2. We don't need to know how many jobs you've had. Now, before you get indignant, I realize how many of you have been out of work, picking up jobs when they came available and something better comes along you move on. That's admirable, but, I don't need to know how many jobs you've had. Just tell me about the ones that are significant to why you're applying to my company. When you type up a resume don't just stop at one. You need multiple resumes that speak to the various markets you're applying to, not one resume with your entire work history on it.
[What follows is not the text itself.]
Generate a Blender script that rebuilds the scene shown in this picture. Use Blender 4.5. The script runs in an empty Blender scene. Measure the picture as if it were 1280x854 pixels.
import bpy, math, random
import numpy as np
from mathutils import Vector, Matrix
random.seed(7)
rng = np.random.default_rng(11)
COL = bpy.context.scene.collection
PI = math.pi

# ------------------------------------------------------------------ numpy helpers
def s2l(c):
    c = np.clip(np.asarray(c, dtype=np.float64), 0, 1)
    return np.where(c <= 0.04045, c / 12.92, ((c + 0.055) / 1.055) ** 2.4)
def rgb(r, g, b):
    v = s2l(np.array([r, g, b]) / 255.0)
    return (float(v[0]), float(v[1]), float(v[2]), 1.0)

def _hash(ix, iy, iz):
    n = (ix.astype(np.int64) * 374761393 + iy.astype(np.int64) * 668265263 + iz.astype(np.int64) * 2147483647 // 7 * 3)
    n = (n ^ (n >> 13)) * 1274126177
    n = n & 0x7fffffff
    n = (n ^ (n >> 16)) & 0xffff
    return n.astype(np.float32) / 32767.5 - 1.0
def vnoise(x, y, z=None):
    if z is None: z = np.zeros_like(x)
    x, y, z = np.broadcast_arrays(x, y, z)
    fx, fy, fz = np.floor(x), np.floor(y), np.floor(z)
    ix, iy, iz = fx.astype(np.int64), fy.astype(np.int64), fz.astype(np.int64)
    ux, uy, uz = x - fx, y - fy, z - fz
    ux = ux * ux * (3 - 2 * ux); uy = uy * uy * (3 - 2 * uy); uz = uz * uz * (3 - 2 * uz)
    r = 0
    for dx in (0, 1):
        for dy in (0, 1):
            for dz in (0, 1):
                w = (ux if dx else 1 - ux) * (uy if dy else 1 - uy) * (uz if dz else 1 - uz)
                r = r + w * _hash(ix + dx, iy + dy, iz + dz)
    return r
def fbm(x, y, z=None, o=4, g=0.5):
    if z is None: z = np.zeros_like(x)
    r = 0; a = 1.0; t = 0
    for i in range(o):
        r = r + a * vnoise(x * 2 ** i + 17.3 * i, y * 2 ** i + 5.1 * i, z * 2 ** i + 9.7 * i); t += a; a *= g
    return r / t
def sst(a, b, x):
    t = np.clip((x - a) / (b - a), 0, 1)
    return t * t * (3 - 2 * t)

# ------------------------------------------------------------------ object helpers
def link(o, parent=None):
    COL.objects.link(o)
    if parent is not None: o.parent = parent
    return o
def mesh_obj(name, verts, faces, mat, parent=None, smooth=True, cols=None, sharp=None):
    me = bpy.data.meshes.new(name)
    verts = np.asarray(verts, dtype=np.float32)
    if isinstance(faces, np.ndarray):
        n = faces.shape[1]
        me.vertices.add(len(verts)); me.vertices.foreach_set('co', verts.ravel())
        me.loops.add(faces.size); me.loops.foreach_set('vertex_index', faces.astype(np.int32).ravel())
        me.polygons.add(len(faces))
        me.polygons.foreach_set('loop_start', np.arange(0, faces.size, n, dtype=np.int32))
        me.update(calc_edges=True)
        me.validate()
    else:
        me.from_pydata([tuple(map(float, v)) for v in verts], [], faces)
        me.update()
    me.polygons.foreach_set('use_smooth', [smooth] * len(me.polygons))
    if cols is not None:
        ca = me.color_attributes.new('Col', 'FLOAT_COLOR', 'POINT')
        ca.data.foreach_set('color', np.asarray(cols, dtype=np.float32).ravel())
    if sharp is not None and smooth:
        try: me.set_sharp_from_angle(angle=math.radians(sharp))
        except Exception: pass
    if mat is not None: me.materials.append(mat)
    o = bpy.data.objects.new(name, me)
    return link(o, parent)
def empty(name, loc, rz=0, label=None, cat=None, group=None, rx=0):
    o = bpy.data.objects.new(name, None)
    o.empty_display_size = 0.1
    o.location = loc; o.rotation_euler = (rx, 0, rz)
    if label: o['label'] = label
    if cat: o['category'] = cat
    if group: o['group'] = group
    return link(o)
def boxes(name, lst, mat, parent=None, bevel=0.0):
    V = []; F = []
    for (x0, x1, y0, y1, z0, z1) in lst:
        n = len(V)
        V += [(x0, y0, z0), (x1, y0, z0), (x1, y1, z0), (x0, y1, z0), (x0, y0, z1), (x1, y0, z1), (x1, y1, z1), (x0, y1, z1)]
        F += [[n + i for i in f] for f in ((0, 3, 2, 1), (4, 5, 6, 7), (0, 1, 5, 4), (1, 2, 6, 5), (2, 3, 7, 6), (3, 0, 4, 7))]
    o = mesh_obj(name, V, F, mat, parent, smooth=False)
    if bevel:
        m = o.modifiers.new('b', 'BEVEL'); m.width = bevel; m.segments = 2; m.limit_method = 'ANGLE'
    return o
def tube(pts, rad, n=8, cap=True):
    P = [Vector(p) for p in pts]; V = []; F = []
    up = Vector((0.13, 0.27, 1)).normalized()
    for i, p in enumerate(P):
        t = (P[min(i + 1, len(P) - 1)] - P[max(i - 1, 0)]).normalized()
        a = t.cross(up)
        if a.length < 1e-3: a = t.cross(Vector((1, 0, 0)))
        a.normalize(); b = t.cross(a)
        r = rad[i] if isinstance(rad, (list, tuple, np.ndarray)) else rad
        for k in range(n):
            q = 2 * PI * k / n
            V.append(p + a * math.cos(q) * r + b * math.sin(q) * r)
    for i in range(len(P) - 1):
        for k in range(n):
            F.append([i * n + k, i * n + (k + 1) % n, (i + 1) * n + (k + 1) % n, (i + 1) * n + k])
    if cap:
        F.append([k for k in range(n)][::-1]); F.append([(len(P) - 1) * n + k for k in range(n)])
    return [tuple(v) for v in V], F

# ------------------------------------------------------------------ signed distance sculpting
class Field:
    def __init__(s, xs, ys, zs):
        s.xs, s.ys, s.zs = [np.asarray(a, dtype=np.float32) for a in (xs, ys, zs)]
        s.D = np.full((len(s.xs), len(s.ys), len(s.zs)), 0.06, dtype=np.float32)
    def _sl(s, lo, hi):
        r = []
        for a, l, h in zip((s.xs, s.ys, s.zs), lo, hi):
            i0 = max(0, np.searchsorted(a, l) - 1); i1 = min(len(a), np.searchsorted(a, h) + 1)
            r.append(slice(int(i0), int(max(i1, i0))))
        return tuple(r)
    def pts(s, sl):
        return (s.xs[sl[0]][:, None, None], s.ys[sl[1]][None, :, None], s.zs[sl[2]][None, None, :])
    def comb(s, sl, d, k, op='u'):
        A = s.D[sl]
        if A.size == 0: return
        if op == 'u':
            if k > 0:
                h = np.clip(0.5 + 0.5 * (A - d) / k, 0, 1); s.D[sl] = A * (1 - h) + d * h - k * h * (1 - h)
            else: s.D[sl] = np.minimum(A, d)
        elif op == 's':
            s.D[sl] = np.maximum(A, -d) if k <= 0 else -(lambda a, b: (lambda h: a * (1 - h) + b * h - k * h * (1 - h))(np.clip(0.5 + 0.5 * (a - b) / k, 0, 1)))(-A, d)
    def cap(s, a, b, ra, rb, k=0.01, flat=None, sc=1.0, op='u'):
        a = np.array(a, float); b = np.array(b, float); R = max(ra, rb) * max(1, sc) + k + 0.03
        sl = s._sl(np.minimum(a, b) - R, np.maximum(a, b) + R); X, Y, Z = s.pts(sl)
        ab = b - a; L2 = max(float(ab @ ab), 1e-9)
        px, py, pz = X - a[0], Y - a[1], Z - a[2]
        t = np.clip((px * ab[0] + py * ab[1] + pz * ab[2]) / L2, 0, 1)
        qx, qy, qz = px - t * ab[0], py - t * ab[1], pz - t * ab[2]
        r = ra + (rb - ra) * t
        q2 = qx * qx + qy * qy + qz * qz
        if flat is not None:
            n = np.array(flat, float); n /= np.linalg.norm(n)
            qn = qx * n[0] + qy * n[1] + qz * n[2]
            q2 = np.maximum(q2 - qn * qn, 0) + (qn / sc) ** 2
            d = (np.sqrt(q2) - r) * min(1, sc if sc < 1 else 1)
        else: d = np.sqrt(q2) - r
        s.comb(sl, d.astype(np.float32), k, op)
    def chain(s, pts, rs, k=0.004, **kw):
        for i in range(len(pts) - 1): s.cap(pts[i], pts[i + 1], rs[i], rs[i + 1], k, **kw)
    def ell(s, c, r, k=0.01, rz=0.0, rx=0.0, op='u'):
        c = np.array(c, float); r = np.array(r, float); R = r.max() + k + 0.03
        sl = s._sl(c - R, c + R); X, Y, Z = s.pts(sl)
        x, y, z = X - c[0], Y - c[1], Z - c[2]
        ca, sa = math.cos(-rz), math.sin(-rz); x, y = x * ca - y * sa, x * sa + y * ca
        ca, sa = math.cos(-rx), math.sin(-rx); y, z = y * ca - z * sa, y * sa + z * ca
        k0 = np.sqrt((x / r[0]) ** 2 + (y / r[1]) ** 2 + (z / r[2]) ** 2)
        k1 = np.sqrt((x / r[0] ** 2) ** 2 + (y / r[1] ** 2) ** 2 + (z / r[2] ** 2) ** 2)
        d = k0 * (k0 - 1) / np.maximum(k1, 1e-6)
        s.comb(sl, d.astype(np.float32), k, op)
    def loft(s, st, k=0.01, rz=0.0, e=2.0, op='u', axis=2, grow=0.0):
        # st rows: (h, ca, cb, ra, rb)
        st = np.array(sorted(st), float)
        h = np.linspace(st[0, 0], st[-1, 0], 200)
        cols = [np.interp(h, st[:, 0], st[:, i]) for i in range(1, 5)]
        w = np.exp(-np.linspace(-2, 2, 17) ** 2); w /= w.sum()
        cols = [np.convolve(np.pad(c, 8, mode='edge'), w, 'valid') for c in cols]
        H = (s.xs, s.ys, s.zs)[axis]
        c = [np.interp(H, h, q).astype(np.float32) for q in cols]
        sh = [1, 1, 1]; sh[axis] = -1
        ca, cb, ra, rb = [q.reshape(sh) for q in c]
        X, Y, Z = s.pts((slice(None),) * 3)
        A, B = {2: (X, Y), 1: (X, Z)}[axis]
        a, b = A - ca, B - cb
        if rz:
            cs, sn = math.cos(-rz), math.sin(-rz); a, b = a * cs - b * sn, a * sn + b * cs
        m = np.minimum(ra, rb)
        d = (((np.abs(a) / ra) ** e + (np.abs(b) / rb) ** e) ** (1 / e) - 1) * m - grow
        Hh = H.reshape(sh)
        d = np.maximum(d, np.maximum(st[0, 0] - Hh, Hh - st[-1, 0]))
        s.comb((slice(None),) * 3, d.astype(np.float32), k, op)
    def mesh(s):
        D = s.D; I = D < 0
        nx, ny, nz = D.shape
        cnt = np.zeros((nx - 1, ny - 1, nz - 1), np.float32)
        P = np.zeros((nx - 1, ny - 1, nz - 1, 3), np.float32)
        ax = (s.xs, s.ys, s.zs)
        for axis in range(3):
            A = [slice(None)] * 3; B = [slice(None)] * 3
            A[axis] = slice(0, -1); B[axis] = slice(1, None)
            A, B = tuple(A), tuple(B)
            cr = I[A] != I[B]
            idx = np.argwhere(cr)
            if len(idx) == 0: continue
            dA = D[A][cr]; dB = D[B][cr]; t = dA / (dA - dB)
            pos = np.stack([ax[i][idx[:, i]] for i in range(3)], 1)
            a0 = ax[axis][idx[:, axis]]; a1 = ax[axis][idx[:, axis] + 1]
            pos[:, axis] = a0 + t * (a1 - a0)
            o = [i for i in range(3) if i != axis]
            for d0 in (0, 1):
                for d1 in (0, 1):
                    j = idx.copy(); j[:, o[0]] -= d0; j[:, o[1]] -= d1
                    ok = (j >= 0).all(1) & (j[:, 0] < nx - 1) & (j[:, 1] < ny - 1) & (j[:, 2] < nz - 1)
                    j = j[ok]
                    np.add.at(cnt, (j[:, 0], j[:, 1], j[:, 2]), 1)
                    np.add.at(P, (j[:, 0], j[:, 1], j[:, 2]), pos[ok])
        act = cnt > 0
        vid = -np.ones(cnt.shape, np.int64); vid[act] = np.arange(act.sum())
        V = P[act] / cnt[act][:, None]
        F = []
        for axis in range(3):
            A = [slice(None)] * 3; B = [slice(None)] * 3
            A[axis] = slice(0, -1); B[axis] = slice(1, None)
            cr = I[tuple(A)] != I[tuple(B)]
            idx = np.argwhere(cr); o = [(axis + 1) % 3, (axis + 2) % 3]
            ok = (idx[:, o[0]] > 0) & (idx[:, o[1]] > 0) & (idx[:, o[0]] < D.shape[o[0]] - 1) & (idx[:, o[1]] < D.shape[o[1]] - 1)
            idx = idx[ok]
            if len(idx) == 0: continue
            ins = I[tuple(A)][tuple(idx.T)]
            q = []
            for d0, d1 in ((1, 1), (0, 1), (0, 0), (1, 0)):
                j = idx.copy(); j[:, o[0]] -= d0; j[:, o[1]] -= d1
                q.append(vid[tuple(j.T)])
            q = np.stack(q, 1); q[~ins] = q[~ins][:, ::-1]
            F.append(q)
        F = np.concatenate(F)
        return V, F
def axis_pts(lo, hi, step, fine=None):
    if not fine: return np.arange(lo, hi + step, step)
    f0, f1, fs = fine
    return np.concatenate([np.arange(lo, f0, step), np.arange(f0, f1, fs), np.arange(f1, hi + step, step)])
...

3. Your availability is part of the reason why they hired you. If you tell them you're open for any shift, you're open for any shift. You're the one who applied for the job. The first time you change it you've damaged your credibility (unless for health or financial reasons). They hired the 'You' they met in the interview, not the 'You' they got who showed up with a list of, 'I know I said this in the interview, but...' Stay true to the 'You' they hired!
4. Wake up and do some research! Get on a computer and read up on the company you're apply to and have some questions of your own. Read up on the position that you're apply for and parlay that into your interview. Don't just sit there with a blank stare on your face or (God forbid) not have an answer for a question. You know that they'll ask you about yourself and you know you best. The interviews usually begin with that question. They may ask, 'What brought you here?' or 'What do you know about the company?' They'll ask, 'What makes you feel you're the best candidate for the position?' These are freebies. Take the time to type out your answers and read them over and over. You can search for common interview questions online. Type in 'Common Sales Manager Interview Questions'. STUDY!!!

That's enough for now. Remember, sell yourself! You are the best candidate for the job, but you came to the company looking for a challenge. Prove it! Get the job and bring YOU to the table! You have a lot to offer. Find your value and self-worth. Market yourself for the right job and prepare. You can't lose! Good luck!